Optimal cyclic scheduling of ethylene plants in backup furnace mode with separation capacity constraints

Abstract

Ethylene plants (EPs) are a critical output source of ethylene. The cyclic scheduling optimization is crucial to increase the profitability of an EP. The EP comprises the ethylene cracking furnace system (ECFS), quenching, compression, separation sections, etc., which culminates in a large-scale optimization problem. In addition, the performance-decaying and semi-continuous characteristics of the ECFS inevitably lead to fluctuations in product throughput, resulting in an unstable production process and product quality decline. To address this issue, we propose a mixed-integer quadratic programming (MIQP) model for the cyclic scheduling of the EP in backup furnace mode with separation capacity constraints. This novel model can reduce fluctuations in product throughput by running a backup furnace when one furnace is shut down for decoking. Besides, the separation capacity constraints ensure that high-quality products can be separated from the cracked gas downstream.
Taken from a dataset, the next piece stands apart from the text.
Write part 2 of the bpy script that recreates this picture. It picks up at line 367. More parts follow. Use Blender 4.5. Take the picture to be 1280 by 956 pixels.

Moreover, the reformulated normalized multiparametric disaggregation technique (RNMDT), which relies on convex envelopes, is employed to relax the proposed MIQP model into a mixed-integer linear programming (MILP) model by partitioning the domain of the variables in the quadratic terms. Subsequently, an optimization framework based on the RNMDT is established to enhance the solution efficiency of the original problem. Finally, a case study from the real world reveals the effectiveness of the proposed method, which can provide instructive optimal cyclic scheduling for the EP.